** Begin Material provided **

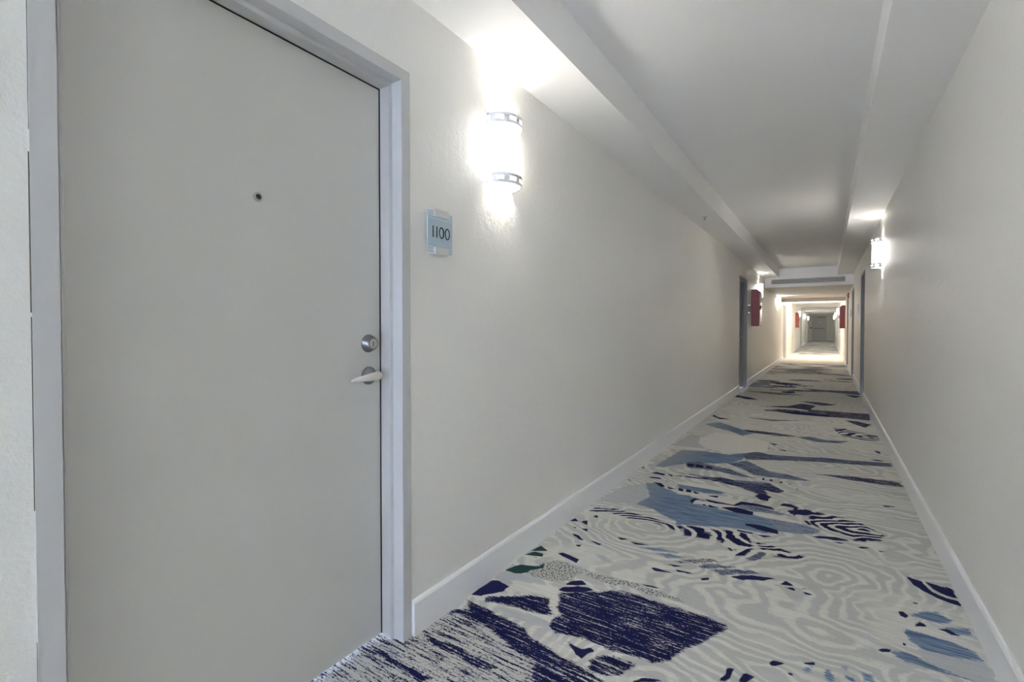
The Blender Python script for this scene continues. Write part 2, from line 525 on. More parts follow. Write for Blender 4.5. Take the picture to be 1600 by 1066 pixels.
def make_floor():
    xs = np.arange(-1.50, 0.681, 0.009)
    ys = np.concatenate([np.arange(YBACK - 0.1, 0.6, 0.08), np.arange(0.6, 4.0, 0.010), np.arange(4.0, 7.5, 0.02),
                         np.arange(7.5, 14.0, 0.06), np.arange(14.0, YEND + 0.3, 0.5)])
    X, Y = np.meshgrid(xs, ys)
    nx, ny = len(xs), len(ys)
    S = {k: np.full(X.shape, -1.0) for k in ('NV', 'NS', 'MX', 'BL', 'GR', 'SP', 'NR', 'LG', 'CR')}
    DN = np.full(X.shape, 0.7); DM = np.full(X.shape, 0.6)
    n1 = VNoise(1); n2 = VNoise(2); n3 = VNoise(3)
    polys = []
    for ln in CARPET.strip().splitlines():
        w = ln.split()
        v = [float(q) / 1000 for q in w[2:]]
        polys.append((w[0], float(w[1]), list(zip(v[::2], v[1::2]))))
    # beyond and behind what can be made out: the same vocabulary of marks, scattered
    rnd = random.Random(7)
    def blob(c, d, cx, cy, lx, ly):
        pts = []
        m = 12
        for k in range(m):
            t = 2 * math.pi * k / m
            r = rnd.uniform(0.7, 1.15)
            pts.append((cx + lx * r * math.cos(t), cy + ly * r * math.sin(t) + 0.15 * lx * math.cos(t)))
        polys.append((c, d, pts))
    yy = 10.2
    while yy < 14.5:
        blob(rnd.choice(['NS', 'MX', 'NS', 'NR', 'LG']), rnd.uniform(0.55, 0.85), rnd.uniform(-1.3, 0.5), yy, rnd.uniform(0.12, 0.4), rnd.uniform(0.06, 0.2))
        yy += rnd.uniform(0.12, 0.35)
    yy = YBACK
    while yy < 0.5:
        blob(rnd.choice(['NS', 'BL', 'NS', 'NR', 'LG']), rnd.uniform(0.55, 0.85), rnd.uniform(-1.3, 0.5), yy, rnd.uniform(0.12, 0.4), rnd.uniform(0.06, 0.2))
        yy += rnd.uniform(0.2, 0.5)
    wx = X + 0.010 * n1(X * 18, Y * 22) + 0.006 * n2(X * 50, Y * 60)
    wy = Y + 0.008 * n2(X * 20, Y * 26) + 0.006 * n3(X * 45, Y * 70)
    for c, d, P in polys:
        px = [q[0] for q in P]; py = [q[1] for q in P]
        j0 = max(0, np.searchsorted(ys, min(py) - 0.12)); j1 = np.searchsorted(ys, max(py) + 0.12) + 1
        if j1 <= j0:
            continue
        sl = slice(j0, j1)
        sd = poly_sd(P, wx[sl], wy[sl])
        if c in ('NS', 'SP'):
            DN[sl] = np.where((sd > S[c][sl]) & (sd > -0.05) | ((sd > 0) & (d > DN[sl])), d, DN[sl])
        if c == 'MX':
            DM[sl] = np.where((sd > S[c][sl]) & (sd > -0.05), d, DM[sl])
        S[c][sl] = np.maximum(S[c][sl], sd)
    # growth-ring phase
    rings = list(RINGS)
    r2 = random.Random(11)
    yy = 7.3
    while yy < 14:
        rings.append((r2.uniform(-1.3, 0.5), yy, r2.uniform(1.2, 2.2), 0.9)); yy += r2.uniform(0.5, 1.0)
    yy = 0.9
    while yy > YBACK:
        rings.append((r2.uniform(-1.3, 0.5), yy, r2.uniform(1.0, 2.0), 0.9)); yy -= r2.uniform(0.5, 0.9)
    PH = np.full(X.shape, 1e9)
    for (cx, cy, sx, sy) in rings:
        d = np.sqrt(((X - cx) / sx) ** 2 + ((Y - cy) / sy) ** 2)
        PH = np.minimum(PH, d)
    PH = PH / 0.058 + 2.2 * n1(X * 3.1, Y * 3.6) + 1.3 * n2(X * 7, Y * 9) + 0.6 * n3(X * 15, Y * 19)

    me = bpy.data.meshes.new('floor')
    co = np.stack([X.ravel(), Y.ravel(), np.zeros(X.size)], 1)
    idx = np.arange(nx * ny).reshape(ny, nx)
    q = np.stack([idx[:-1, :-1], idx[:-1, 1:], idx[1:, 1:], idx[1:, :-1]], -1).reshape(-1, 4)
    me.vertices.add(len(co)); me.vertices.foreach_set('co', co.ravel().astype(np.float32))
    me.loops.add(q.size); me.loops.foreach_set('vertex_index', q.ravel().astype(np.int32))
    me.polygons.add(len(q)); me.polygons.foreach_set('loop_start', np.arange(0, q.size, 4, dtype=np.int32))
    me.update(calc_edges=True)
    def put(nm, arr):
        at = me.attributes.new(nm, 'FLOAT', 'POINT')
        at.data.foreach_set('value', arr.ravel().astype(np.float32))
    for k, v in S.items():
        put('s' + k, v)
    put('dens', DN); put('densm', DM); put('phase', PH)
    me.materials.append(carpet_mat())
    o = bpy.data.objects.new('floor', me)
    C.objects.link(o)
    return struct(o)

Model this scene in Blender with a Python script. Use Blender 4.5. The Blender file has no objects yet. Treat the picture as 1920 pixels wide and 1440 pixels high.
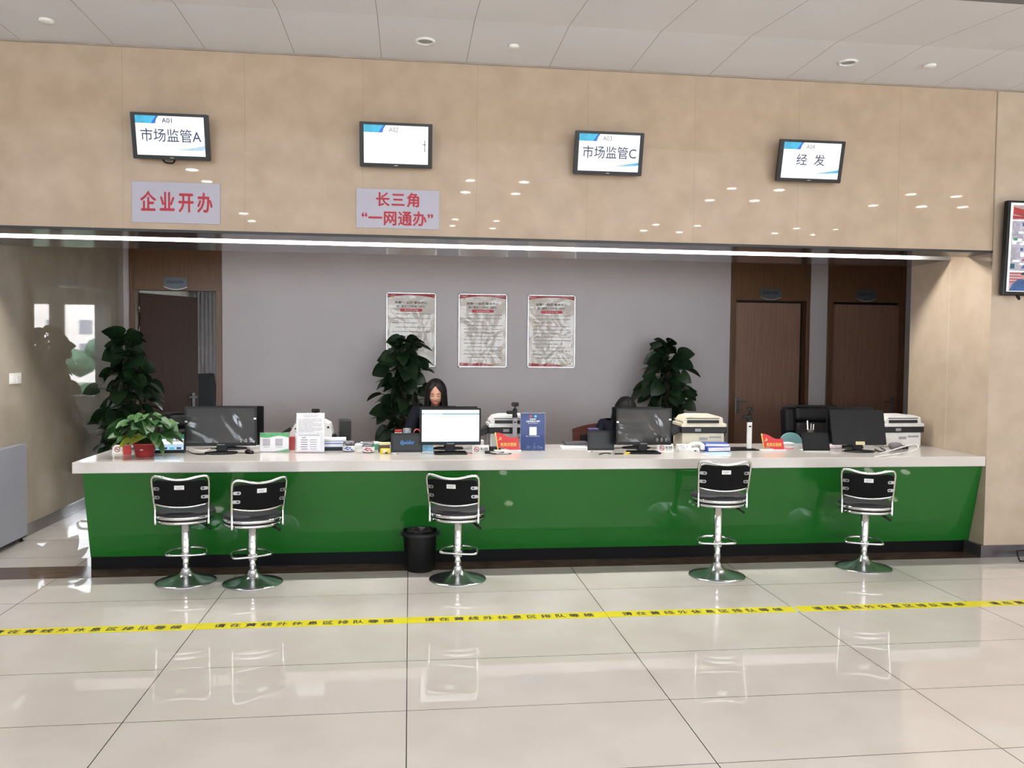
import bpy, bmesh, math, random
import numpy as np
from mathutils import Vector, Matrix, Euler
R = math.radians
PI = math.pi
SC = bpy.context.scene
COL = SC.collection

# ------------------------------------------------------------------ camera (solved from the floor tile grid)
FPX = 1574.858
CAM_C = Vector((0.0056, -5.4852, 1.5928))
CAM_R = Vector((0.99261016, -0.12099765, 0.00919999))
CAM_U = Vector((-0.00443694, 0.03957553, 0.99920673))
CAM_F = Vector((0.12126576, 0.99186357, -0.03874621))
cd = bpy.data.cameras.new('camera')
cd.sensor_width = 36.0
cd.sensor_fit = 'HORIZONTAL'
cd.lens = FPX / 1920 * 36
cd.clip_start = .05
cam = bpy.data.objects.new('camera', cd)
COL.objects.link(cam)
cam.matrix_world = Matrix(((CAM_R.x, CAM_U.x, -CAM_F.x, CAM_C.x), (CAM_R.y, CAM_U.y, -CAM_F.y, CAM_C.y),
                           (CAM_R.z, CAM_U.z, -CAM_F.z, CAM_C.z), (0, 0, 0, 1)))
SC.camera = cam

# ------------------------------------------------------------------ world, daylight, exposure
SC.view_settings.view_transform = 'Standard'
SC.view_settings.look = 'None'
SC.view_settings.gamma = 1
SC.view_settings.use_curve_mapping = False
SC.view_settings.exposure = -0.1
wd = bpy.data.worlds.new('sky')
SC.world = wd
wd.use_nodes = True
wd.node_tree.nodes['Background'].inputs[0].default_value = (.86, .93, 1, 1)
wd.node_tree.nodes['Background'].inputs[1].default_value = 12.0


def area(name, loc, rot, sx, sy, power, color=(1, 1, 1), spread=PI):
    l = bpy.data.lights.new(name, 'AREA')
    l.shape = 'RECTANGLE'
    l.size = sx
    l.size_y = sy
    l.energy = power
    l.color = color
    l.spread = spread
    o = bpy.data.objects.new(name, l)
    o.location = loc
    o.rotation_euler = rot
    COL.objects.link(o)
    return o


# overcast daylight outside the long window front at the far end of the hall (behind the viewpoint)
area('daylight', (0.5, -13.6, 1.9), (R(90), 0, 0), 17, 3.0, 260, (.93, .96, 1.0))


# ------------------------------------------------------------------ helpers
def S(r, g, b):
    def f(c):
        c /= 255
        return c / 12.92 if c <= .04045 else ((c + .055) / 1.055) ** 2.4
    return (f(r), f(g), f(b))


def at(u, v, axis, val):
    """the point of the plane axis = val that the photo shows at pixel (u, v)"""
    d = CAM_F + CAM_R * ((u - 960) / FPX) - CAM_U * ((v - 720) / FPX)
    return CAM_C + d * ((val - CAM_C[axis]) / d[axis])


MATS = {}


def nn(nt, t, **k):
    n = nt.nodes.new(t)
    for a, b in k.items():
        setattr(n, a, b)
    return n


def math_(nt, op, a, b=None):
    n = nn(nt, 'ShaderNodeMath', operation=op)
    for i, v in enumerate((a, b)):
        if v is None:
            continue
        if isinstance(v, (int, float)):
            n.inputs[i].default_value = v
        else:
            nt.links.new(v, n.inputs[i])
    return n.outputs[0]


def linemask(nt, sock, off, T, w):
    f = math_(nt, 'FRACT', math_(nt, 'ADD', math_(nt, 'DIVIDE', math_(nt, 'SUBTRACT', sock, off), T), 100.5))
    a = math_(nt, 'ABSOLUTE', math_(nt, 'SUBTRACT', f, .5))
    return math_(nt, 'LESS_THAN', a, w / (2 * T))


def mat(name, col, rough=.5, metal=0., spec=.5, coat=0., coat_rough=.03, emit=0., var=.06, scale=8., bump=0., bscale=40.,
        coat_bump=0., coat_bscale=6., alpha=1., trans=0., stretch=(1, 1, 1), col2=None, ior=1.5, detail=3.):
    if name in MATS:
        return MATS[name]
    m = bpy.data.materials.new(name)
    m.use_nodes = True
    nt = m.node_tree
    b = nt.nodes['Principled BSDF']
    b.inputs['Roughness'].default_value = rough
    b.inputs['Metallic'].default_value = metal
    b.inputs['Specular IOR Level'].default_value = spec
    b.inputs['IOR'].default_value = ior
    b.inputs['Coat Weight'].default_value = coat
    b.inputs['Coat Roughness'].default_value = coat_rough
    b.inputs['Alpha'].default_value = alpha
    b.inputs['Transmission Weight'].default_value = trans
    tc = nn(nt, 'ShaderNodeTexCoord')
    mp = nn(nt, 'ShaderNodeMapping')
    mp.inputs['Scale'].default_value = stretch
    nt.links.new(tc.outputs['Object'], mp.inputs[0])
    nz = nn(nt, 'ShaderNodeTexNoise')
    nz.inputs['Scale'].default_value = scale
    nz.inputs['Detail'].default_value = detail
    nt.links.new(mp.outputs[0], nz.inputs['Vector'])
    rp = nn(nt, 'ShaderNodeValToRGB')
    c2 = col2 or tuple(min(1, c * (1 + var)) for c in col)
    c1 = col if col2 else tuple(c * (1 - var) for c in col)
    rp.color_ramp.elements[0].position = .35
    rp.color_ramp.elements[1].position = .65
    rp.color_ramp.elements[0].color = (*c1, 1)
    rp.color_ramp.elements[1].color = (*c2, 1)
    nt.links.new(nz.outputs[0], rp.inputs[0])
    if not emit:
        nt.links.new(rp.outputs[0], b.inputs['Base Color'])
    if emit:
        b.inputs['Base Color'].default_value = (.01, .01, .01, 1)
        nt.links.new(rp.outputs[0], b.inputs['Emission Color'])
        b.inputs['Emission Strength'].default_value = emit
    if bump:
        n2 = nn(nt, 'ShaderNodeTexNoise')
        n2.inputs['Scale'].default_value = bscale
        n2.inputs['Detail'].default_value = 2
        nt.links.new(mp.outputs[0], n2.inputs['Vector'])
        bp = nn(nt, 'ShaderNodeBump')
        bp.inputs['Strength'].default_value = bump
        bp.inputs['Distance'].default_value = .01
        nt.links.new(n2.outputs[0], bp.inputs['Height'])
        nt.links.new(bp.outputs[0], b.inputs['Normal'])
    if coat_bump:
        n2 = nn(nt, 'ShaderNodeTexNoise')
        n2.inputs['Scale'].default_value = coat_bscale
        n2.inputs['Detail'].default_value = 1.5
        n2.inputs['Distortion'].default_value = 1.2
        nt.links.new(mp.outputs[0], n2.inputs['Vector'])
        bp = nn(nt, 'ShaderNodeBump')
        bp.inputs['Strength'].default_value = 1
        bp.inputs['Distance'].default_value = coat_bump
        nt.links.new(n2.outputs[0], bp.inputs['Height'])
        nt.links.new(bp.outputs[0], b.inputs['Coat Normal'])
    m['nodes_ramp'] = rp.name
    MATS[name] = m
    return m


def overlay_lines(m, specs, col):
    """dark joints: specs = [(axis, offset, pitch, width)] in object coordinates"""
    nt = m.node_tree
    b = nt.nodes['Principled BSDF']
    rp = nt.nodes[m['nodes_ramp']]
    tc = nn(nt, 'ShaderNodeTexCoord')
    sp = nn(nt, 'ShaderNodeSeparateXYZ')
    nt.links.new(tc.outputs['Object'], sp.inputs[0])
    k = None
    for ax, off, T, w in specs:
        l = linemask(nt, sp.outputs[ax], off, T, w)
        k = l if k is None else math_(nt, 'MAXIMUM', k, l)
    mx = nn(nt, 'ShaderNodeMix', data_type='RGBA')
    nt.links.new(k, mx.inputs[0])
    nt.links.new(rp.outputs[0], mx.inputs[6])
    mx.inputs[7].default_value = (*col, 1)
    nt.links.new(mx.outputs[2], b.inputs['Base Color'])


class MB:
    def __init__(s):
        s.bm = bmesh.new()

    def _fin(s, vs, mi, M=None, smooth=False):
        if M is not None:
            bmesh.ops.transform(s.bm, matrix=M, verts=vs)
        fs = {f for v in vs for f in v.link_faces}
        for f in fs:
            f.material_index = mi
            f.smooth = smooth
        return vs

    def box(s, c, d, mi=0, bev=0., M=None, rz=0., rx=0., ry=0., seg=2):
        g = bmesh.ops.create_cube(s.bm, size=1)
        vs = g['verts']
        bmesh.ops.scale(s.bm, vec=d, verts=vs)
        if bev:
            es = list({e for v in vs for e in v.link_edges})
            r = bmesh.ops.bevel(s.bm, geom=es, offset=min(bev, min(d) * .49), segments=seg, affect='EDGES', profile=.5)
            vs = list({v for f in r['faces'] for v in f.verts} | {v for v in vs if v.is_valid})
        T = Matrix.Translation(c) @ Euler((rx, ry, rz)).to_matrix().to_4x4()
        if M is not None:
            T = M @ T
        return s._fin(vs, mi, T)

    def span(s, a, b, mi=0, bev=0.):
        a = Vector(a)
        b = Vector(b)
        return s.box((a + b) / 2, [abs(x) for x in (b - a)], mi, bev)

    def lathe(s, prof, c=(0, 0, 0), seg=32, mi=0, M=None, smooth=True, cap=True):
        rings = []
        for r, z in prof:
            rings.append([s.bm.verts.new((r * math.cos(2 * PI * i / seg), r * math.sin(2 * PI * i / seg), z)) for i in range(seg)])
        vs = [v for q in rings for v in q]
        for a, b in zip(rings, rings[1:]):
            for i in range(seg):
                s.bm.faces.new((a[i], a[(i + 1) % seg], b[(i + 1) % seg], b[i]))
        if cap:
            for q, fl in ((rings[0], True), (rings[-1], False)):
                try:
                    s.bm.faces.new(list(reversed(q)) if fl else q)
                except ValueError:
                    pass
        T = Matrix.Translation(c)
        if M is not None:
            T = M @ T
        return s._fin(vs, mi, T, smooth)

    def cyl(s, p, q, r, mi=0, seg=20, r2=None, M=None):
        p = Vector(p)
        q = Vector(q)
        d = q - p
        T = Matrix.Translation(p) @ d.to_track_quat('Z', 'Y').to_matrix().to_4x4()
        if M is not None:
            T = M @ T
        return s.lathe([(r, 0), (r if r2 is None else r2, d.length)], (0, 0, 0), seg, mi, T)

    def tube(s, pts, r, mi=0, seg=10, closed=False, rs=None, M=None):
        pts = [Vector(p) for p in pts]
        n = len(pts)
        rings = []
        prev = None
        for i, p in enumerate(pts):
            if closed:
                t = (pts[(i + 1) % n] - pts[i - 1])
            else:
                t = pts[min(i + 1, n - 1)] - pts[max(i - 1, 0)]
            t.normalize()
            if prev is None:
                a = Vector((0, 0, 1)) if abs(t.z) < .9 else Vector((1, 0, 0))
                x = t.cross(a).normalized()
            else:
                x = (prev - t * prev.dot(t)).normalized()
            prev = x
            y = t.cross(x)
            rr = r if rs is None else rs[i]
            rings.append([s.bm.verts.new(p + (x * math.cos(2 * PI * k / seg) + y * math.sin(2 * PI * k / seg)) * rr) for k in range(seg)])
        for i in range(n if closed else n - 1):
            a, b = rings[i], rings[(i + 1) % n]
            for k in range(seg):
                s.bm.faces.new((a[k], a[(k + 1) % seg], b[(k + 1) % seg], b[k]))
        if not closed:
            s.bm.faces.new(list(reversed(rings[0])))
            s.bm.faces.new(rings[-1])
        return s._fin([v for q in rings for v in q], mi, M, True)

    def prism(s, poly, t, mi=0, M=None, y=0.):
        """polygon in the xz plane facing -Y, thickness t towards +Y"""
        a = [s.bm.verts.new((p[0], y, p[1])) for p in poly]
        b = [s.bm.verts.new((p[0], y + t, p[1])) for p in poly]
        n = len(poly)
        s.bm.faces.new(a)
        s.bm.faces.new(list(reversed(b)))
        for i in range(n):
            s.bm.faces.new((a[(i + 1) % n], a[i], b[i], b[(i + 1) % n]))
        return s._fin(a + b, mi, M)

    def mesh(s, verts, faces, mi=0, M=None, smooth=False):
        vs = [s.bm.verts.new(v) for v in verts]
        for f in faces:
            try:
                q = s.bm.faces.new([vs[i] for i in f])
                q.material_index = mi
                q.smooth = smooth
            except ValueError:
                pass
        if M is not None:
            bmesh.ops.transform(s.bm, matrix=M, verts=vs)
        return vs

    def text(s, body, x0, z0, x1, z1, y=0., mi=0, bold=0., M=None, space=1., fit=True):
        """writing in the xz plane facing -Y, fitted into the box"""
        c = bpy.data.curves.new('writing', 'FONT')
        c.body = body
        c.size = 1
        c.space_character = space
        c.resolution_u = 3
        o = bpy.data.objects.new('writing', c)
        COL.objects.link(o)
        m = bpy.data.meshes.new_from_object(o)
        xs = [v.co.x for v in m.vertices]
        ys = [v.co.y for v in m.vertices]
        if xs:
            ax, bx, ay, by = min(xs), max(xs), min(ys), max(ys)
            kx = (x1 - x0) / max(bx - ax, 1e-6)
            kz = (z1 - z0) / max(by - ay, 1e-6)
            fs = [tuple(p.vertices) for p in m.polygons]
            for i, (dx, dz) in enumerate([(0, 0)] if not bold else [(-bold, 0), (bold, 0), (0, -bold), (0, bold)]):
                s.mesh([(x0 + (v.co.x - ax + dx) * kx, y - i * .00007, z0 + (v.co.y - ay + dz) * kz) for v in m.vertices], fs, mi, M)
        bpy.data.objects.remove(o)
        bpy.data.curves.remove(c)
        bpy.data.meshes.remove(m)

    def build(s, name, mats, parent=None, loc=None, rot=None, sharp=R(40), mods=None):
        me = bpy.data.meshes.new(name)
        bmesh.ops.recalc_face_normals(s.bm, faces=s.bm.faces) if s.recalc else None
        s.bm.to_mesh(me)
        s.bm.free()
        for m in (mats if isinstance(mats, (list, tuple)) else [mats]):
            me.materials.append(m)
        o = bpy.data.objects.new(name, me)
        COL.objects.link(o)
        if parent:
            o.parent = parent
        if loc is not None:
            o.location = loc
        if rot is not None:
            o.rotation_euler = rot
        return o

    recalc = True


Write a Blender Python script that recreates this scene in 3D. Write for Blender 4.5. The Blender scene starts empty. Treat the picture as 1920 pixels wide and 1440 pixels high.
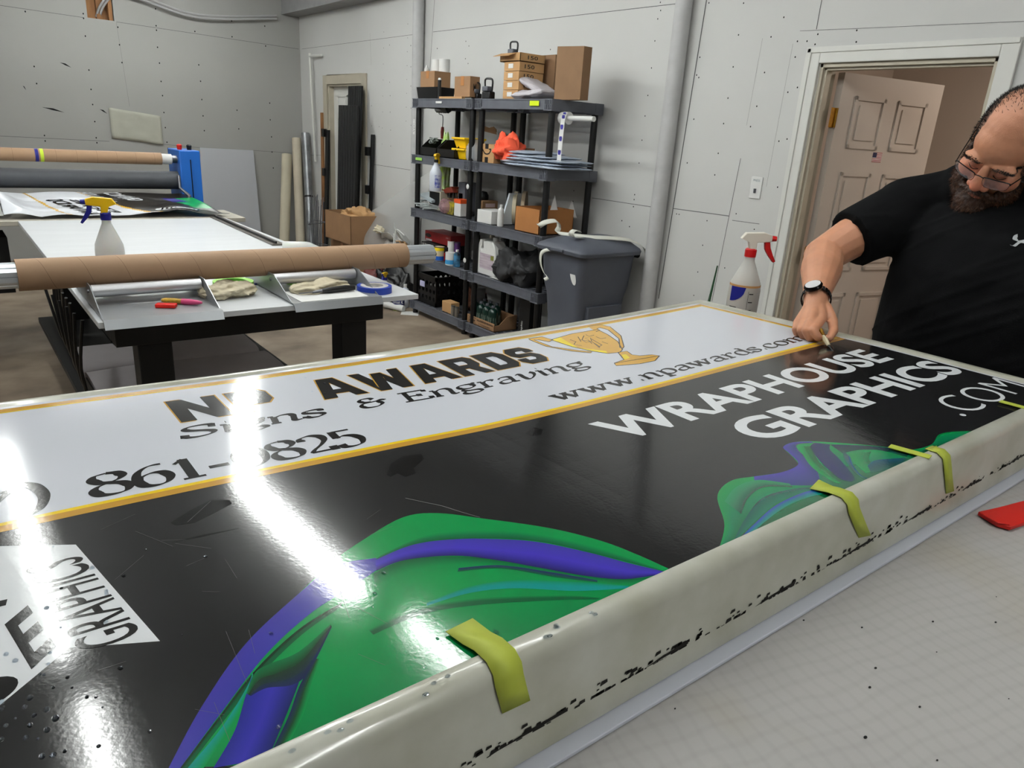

** End Material provided **

# Problem description:
With the pictures removed from your copy, retype the lines above from the one that contains "Model this scene" through the one that contains "COL = SC.collection", exactly.

# Solution for this task:
Model this scene in Blender with a Python script. Use Blender 4.5. The Blender file has no objects yet. Treat the picture as 1920 pixels wide and 1440 pixels high.
import bpy, bmesh, math, random
import numpy as np
from mathutils import Vector, Matrix, Euler
R = math.radians
PI = math.pi
SC = bpy.context.scene
COL = SC.collection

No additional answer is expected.